The building is 40,000 square feet and is designed to feel like a sprawling college campus, a sentiment expressed by the hundreds of students that roam the halls, lined with study nooks and laptop stations. A STEAM (science, technology, engineering, art, and math) corridor on the first floor provides students with an art studio and science laboratories. The “Innovation Lab” on the second floor houses coding courses, student work space, and the college and career offices.
The two-story school building also features a gymnasium, cafeteria, and music wing with visitor, faculty, and student parking lots; a soccer field; and a public fitness area.
Having been raised in the projects in Pawtucket, Henrriquez says he often wonders where he’d be in life if it weren’t for BVP. But thanks to the years of educators and teachers, he is now applying for colleges, with his dream to attend Providence College or the University of Rhode Island.
The school building is home to 320 high school students.
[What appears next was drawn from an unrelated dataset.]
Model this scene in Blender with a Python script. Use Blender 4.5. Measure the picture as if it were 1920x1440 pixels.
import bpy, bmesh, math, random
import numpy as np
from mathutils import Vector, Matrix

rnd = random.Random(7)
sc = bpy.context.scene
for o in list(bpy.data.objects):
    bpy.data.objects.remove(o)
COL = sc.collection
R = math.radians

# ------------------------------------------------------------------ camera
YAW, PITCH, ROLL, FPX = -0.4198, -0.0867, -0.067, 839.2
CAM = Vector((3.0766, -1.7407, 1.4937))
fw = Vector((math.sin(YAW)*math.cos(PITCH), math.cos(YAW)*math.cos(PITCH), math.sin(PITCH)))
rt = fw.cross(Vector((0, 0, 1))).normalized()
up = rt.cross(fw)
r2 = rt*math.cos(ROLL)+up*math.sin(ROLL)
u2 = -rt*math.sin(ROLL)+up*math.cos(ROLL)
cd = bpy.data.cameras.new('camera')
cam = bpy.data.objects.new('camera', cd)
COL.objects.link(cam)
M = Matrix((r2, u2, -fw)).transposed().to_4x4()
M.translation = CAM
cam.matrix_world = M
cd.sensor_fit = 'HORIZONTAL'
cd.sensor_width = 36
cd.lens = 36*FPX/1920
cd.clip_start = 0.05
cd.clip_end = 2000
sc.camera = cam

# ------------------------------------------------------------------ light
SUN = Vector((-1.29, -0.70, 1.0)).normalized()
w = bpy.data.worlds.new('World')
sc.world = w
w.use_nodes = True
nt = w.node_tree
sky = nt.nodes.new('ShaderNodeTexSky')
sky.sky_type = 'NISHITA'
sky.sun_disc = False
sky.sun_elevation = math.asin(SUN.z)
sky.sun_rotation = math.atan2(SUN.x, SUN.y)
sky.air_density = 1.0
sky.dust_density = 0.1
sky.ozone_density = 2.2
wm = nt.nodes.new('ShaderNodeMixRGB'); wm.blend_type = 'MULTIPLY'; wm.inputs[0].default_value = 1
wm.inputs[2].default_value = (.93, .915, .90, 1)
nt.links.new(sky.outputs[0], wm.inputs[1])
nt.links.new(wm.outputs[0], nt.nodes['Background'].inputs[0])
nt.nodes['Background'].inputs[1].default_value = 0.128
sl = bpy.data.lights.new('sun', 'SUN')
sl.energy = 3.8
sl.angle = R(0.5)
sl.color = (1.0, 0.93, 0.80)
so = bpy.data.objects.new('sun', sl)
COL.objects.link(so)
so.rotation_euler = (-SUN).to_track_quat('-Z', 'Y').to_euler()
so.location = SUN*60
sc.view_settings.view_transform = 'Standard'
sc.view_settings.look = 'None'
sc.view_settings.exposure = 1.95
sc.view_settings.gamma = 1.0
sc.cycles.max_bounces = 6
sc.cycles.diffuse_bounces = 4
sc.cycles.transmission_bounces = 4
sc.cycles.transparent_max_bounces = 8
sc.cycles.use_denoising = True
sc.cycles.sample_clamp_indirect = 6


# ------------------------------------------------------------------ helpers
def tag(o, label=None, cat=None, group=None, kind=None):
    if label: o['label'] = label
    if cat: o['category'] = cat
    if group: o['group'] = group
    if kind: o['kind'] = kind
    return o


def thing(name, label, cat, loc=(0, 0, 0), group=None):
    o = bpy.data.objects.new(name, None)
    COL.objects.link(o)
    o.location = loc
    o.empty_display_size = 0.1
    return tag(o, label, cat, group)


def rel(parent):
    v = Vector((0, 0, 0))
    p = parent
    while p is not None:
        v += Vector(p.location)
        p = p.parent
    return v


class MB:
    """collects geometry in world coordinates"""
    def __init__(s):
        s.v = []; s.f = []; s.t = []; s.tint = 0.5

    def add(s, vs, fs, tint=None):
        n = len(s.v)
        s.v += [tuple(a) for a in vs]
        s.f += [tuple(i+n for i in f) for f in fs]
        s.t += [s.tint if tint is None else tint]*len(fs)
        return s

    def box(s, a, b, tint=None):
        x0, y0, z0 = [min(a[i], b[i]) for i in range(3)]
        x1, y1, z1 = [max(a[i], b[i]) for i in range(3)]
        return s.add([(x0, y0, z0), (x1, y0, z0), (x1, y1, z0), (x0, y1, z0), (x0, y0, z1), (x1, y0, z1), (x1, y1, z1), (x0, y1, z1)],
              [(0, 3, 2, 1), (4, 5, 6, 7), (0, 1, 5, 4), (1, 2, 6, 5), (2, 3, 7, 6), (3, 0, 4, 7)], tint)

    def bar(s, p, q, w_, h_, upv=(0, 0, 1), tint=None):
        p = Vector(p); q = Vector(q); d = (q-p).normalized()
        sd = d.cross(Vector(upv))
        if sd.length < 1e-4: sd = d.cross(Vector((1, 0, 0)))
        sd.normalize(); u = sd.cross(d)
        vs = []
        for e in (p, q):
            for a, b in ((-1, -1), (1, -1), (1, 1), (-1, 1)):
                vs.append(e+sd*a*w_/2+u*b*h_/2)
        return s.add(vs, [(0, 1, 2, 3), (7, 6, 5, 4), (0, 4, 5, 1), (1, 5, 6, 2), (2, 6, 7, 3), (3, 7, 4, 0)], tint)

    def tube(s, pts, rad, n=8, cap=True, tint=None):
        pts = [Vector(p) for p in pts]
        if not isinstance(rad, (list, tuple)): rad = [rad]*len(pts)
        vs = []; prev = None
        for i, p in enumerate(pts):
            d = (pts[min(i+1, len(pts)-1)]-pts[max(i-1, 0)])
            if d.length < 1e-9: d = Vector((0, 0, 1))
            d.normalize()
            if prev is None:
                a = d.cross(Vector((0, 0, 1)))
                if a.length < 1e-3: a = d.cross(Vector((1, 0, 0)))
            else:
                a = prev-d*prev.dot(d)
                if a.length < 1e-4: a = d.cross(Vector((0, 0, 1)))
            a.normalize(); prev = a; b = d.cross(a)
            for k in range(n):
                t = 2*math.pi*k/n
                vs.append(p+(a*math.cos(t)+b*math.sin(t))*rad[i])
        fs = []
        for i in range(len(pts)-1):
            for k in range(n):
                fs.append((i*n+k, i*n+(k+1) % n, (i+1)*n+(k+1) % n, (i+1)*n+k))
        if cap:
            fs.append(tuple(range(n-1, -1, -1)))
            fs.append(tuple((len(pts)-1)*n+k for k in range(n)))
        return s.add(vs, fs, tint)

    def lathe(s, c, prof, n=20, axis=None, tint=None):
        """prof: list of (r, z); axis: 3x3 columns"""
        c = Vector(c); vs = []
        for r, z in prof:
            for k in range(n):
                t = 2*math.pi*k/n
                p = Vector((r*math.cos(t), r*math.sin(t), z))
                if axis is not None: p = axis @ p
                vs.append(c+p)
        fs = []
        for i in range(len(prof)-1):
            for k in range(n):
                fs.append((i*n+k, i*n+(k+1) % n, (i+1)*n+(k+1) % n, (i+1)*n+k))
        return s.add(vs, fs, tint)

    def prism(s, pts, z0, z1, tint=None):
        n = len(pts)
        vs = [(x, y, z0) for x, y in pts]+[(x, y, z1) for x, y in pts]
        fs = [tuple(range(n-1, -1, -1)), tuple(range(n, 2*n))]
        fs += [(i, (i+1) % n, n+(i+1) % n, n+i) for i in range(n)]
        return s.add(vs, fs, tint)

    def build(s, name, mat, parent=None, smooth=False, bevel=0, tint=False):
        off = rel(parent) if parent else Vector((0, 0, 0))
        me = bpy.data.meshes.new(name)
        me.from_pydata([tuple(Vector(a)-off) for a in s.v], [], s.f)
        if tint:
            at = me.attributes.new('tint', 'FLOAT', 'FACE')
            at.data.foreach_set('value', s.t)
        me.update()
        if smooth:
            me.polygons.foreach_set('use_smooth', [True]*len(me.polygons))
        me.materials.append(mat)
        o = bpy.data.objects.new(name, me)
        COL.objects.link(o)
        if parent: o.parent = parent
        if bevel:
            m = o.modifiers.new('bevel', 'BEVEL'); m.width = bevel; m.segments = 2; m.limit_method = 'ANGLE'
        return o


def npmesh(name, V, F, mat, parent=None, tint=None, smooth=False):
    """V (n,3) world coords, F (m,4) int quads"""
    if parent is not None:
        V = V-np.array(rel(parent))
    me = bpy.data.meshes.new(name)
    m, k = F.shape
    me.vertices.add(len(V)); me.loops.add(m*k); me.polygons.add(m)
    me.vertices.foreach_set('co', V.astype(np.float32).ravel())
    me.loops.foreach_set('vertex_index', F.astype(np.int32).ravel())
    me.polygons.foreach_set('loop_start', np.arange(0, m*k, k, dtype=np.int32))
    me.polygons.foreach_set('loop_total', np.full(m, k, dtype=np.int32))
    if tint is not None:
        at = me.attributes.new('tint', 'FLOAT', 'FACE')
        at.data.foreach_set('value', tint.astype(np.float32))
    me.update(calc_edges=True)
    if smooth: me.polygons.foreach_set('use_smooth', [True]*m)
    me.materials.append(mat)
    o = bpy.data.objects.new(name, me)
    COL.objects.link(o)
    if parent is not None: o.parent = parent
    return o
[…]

As a growing network of tuition-free public charter schools, BVP offers a public school choice to the families of Lincoln, Cumberland, Central Falls, and Pawtucket and currently serves almost 1,800 scholars from kindergarten through high school at six schools.
The high school has been open to students since late last month. Construction for the project began last year on a Cumberland lumber yard on Macondray Street, bringing life to the vacant lot that has been described by local leaders in the past as “a troublesome eyesore.”
Central Falls Mayor James A. Diossa, who also serves as the Blackstone Valley Prep board chairman, said it was “incredible to be in a beautiful facility such as this one. Everyone in Rhode Island deserves an environment like this.” He described Tuesday’s ribbon cutting ceremony as a “proud moment” and “momentous occasion” in the history of Blackstone Valley Prep.
Diossa said that after many tiresome years of leasing spaces, the board felt it was time to give BVP’s students a permanent home with the amenities that would help them excel above and beyond their peers at high schools around Rhode Island.
The proof, officials tout, is in the most recent SAT scores. Earlier this year, BVP High School scholars scored 91 percent more likely than a typical Rhode Island junior to be college and career ready in both literacy and math. BVP scholars had an average SAT score 108 points above the state average, ranking among the top performing and most affluent districts in the state.
Cumberland Mayor William Murray said it was a great day in both the history of Blackstone Valley Prep and Cumberland, noting that the construction of the school building showcased a rising pride seen across the town.
To see a “gorgeous facility” stand on what was once a “run down piece of property, a total eyesore” was helping to bring that section of Valley Falls back to life, the mayor said.
“The students have moved around the past few years but now they have a beautiful building to be proud of,” Murray said.
Lt. Gov. Daniel McKee, the founder of Blackstone Valley Prep, said that it was appropriate to host Tuesday’s ribbon cutting inside a gymnasium, saying that’s where the idea started. He recalled coaching a group of young men and seeing they weren’t quite ready yet to go off to college, and thus a message needed to be delivered with the opening of BVP’s first school in 2009.
McKee used an analogy to basketball when discussing the success of BVP. He said that if players could improve their free throw shooting from 85 percent to 90 percent, then he knows the entire team just got stronger. He said that kind of investment should be seen in the young men and women of Rhode Island.
“We need to make sure we invest properly … You can’t not afford to have a school like this,” McKee said.
McKee also said that politics are a driving force in education, saying it “takes a lot of courage” to take a stand on education, calling it “the issue of our time.” However, with the success of BVP, McKee said, those inside the gymnasium on Tuesday were most assuredly “on the right side of history.”